Dimensi Budaya Trompenaars & Turner

Tujuh Dimensi Budaya
Menurut Trompenaars & Turner
 
R.B.E. Agung Nugroho

Menurut Trompenaars & Turner (1997), ada tujuh dimensi budaya yang dapat menjelaskan tindakan Kastaf Pasukan PBB asal Inggris, yang melanggar aturan –yakni mengizinkan Kolonel menemuinya meskipun namanya tidak ada dalam buku tamu dan memarahi Danki asal Indonesia yang mengerjakan sesuai aturan. Pertama, padahal dalam dimensi universalism vs particularism, orang Inggris jauh lebih taat aturan dari orang Indonesia. Namun, karena ada pertimbangan akan terjadi masalah diplomatis, Kastaf Inggris ini memilih strategi untuk menjelaskan keputusan yang diambil kepada orang lain dengan mendasarkan diri pada aturan kepangkatan dalam militer. Dalam prinsip universalism, Kastaf Inggris ini konsisten juga dalam jalur komando. Ia berusaha menjelaskan keputusannya dengan mengkaitkan tugasnya dengan kepercayaan yang ia yakini, bahwa mungkin muncul masalah diplomatis jika tidak menerima si Kolonel.

Dimensi budaya kedua adalah specific vs diffuse. Kastaf Inggris itu mampu membedakan relasi pribadi dengan kerja profesional. Ia tidak peduli keputusannya memarahi si Danki asal Indonesia akan merusak relasi personalnya, karena tidak akan berpengaruh pada hubungan kerjanya. Prinsip spesifik menjelaskan orang Inggris yang dapat langsung mengeluarkan pendapatnya (direct and to the point). Ia berfokus pada tujuannya terkait potensi masalah diplomatis daripada memikirkan relasi pribadi dengan Danki yang ia marahi.

Ketiga adalah neutral vs emotional. Kastaf Inggris tergolong sebagai kategori netral yang mampu mengelola emosinya, sekaligus rasionalitasnya lebih dominan mempengaruhi tindakan daripada perasaannya. Ia mengutamakan pertimbangan rasional daripada perasaan, sehingga ia pun mau menerima Kolonel (pangkat yang lebih rendah dan ingin bertemu tanpa mengikuti prosedur) dengan pertimbangan urgensi dan kepentingan diplomasi yang lebih besar. Dalam dimensi ini, Kastaf Inggris sangat stick to the point.

Keempat adalah achievement vs ascription. Orang Inggris melihat status orang dari pencapaian yang ia lakukan (achievement). Kastaf Inggris menghargai si Kolonel bukan karena kepangkatannya, tetapi secara fungsional ia menjadi kunci potensi masalah diplomatis jika tidak diterima.

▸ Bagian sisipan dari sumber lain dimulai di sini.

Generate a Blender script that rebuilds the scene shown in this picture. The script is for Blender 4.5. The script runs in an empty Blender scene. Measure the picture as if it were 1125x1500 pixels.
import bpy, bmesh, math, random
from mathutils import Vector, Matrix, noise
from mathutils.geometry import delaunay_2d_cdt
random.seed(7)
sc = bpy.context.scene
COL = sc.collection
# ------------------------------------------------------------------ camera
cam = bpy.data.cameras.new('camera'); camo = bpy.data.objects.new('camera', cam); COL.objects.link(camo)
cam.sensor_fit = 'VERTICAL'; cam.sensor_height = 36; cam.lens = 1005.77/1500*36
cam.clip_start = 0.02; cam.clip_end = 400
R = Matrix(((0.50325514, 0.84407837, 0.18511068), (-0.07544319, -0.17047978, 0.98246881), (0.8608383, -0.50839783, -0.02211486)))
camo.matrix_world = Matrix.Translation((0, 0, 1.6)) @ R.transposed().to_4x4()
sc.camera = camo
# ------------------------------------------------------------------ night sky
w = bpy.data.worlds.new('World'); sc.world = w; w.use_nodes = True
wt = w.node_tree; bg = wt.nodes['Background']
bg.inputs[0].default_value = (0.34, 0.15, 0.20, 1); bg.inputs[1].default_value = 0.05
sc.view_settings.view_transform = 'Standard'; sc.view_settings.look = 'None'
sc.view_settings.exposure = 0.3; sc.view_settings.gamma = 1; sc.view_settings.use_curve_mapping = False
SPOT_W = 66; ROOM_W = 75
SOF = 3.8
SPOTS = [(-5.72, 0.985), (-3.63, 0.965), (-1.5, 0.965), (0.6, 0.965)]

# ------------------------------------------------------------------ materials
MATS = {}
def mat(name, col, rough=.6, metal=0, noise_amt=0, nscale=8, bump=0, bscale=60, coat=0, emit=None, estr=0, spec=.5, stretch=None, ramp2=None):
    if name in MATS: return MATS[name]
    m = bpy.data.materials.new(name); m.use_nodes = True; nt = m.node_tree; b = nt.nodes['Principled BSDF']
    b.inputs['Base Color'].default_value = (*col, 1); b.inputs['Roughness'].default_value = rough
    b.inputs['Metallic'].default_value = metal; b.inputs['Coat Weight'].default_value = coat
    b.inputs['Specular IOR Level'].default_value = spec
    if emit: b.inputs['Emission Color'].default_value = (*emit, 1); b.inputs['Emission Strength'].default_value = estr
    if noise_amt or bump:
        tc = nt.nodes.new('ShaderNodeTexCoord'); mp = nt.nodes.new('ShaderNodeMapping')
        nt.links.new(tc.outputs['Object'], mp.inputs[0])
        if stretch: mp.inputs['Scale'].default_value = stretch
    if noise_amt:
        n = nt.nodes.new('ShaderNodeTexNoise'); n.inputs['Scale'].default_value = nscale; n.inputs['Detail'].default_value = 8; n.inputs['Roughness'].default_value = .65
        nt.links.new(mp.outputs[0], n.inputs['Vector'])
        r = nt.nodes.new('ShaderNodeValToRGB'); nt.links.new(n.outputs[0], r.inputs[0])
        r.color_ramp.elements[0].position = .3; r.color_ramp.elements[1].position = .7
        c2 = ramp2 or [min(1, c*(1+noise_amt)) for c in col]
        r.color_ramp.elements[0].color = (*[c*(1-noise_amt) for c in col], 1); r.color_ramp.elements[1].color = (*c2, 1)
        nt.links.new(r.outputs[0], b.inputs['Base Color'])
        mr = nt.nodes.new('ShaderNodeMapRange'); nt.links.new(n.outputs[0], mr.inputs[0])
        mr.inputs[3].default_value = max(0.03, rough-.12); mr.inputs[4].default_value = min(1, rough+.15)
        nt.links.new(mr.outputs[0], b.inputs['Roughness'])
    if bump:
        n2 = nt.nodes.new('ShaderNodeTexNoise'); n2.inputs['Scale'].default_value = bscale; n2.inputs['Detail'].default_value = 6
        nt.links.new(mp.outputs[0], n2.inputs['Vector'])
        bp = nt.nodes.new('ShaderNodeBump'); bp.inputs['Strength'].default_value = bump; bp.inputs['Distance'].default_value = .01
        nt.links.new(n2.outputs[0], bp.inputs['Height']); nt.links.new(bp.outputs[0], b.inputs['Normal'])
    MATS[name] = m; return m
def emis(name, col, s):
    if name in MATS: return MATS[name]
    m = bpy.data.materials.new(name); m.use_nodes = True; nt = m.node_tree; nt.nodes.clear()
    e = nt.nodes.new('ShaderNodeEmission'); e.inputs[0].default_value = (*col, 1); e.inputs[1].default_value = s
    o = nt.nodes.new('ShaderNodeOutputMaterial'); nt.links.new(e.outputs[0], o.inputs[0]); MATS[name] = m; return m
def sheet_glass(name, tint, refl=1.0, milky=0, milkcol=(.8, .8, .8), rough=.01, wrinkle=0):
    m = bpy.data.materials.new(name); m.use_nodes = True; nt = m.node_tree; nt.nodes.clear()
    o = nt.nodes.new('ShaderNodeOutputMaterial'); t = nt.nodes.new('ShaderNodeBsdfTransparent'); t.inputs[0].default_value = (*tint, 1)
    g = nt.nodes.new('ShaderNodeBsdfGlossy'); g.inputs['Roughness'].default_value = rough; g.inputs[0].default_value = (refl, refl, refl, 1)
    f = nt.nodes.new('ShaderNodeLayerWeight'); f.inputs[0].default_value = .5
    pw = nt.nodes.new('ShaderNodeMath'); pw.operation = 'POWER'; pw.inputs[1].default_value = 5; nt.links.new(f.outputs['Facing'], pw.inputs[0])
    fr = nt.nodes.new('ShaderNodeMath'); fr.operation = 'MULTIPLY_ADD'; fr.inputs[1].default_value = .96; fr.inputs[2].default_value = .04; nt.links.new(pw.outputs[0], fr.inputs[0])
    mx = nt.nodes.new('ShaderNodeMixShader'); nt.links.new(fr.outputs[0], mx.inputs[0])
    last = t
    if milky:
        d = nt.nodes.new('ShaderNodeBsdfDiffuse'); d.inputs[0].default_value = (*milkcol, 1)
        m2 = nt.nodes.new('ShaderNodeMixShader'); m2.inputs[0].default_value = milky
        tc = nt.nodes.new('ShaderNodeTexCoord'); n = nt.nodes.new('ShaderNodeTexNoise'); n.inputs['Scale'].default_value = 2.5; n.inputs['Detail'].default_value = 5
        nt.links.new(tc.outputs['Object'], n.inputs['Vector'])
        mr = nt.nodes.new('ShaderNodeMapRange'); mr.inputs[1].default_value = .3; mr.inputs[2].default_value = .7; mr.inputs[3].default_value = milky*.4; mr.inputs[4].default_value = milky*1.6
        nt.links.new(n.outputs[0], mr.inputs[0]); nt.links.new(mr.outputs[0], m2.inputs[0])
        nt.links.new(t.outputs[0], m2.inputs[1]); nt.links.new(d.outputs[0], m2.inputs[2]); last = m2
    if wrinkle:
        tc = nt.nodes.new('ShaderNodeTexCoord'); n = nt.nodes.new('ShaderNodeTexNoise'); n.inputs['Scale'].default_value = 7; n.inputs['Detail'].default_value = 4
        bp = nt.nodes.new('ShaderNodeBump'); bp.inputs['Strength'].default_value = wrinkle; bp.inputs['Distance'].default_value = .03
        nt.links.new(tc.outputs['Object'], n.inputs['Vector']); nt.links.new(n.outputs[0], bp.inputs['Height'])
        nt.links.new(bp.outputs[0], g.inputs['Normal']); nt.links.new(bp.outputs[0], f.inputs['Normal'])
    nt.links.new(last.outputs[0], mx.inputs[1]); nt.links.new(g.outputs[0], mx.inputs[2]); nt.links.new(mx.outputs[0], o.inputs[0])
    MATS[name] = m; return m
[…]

Kelima adalah sequential time vs synchronous time. Kastaf Inggris termasuk masyarakat yang biasa berfokus pada satu proyek, perencanaan, dan target. Tidak heran jika ia memperjuangkan satu proyek yang dianggap prioritas, yakni menyikapi potensi masalah diplomasi. 

Keenam adalah internal direction vs outer direction. Tipe internal direction orang Inggris sangat yakin bahwa kontrol mereka atas lingkungan begitu dominan. Kontrol ini bertujuan untuk mencapai apa yang diharapkan. Oleh karena itu, mereka menganggap konflik sebagai hal yang wajar dan konstruktif, menyikapinya secara terbuka, dan siap menghadapinya. Kastaf Inggris menunjukkan hal itu dengan menunjukkan dominasi atas lingkungan di sekitarnya sehingga si Kolonel tetap diterima, meski ia harus berkonflik dengan Danki asal Indonesia.

Ketujuh adalah dimensi individualism vs communitarianism. Sifat individualis ini membuat Kastaf Inggris berpegang pada kebebasan individunya untuk meraih tujuan, bahkan sangat percaya diri terhadap keputusan yang ia ambil. Keputusan individu harus dihargai dan diperjuangkan. Kreativitas dalam mengambil keputusan individu juga diberi tempat. Dengan demikian, meskipun tergolong taat aturan, Kastaf Inggris tergolong individualis, yang bisa memarahi Danki dan menerima si Kolonel di luar jadwal. Ia berpegang pada kebebasan individunya untuk mencapai relasi baik secara diplomatis dalam rangka menjaga stabilitas misi peacekeeping PBB. Jadi, penjelasan tujuh dimensi budaya Trompenaars & Turner (1997) justru memungkinkan Kastaf Inggris yang taat aturan, menerima Kolonel di luar jadwal, bahkan memarahi Danki asal Indonesia.